### DATA RECORDS
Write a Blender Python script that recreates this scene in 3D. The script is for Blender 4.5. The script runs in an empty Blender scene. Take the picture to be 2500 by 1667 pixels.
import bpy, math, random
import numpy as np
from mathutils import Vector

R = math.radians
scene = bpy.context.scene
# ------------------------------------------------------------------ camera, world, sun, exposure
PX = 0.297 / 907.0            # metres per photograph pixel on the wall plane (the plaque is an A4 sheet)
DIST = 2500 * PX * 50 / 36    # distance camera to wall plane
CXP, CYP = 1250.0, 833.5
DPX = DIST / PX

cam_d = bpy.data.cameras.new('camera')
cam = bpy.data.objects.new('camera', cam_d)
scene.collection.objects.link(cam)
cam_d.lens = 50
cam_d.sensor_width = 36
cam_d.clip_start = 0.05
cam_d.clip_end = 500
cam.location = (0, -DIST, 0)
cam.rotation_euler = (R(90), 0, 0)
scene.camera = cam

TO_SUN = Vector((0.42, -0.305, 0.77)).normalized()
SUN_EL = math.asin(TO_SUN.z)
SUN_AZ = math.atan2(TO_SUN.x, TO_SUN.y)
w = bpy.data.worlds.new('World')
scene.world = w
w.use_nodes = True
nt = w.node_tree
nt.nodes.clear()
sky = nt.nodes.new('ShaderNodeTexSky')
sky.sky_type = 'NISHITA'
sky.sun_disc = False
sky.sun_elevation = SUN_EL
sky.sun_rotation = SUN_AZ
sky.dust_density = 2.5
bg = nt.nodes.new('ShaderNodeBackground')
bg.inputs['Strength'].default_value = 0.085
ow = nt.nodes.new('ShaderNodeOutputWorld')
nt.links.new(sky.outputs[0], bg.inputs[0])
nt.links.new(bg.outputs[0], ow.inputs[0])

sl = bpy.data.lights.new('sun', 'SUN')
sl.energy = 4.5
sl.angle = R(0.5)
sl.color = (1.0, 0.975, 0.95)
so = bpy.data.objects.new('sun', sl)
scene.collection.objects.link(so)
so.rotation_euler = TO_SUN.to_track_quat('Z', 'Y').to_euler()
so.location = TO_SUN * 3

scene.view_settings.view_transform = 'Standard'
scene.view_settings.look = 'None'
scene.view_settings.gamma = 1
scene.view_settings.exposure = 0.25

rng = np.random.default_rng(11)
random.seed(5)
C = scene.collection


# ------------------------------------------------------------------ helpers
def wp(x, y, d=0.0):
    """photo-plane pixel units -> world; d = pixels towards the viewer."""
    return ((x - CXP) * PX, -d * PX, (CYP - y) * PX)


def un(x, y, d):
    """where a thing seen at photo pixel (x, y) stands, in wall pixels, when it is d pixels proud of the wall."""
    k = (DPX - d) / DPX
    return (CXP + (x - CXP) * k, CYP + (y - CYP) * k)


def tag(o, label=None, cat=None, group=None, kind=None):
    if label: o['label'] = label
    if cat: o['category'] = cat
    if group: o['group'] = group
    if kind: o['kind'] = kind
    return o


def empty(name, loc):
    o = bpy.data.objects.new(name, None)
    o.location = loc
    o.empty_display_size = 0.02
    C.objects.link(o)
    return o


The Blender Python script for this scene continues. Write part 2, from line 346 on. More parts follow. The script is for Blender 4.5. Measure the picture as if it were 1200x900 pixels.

### WHAT TO PRODUCE
Exactly as they are written, print the entries again.

### RESULT OF THE TASK
Write a Blender Python script that recreates this scene in 3D. The script is for Blender 4.5. The script runs in an empty Blender scene. Take the picture to be 2500 by 1667 pixels.
import bpy, math, random
import numpy as np
from mathutils import Vector

R = math.radians
scene = bpy.context.scene
# ------------------------------------------------------------------ camera, world, sun, exposure
PX = 0.297 / 907.0            # metres per photograph pixel on the wall plane (the plaque is an A4 sheet)
DIST = 2500 * PX * 50 / 36    # distance camera to wall plane
CXP, CYP = 1250.0, 833.5
DPX = DIST / PX

cam_d = bpy.data.cameras.new('camera')
cam = bpy.data.objects.new('camera', cam_d)
scene.collection.objects.link(cam)
cam_d.lens = 50
cam_d.sensor_width = 36
cam_d.clip_start = 0.05
cam_d.clip_end = 500
cam.location = (0, -DIST, 0)
cam.rotation_euler = (R(90), 0, 0)
scene.camera = cam

TO_SUN = Vector((0.42, -0.305, 0.77)).normalized()
SUN_EL = math.asin(TO_SUN.z)
SUN_AZ = math.atan2(TO_SUN.x, TO_SUN.y)
w = bpy.data.worlds.new('World')
scene.world = w
w.use_nodes = True
nt = w.node_tree
nt.nodes.clear()
sky = nt.nodes.new('ShaderNodeTexSky')
sky.sky_type = 'NISHITA'
sky.sun_disc = False
sky.sun_elevation = SUN_EL
sky.sun_rotation = SUN_AZ
sky.dust_density = 2.5
bg = nt.nodes.new('ShaderNodeBackground')
bg.inputs['Strength'].default_value = 0.085
ow = nt.nodes.new('ShaderNodeOutputWorld')
nt.links.new(sky.outputs[0], bg.inputs[0])
nt.links.new(bg.outputs[0], ow.inputs[0])

sl = bpy.data.lights.new('sun', 'SUN')
sl.energy = 4.5
sl.angle = R(0.5)
sl.color = (1.0, 0.975, 0.95)
so = bpy.data.objects.new('sun', sl)
scene.collection.objects.link(so)
so.rotation_euler = TO_SUN.to_track_quat('Z', 'Y').to_euler()
so.location = TO_SUN * 3

scene.view_settings.view_transform = 'Standard'
scene.view_settings.look = 'None'
scene.view_settings.gamma = 1
scene.view_settings.exposure = 0.25

rng = np.random.default_rng(11)
random.seed(5)
C = scene.collection


# ------------------------------------------------------------------ helpers
def wp(x, y, d=0.0):
    """photo-plane pixel units -> world; d = pixels towards the viewer."""
    return ((x - CXP) * PX, -d * PX, (CYP - y) * PX)


def un(x, y, d):
    """where a thing seen at photo pixel (x, y) stands, in wall pixels, when it is d pixels proud of the wall."""
    k = (DPX - d) / DPX
    return (CXP + (x - CXP) * k, CYP + (y - CYP) * k)


def tag(o, label=None, cat=None, group=None, kind=None):
    if label: o['label'] = label
    if cat: o['category'] = cat
    if group: o['group'] = group
    if kind: o['kind'] = kind
    return o


def empty(name, loc):
    o = bpy.data.objects.new(name, None)
    o.location = loc
    o.empty_display_size = 0.02
    C.objects.link(o)
    return o


The Blender Python script for this scene continues. Write part 2, from line 346 on. More parts follow. The script is for Blender 4.5. Measure the picture as if it were 1200x900 pixels.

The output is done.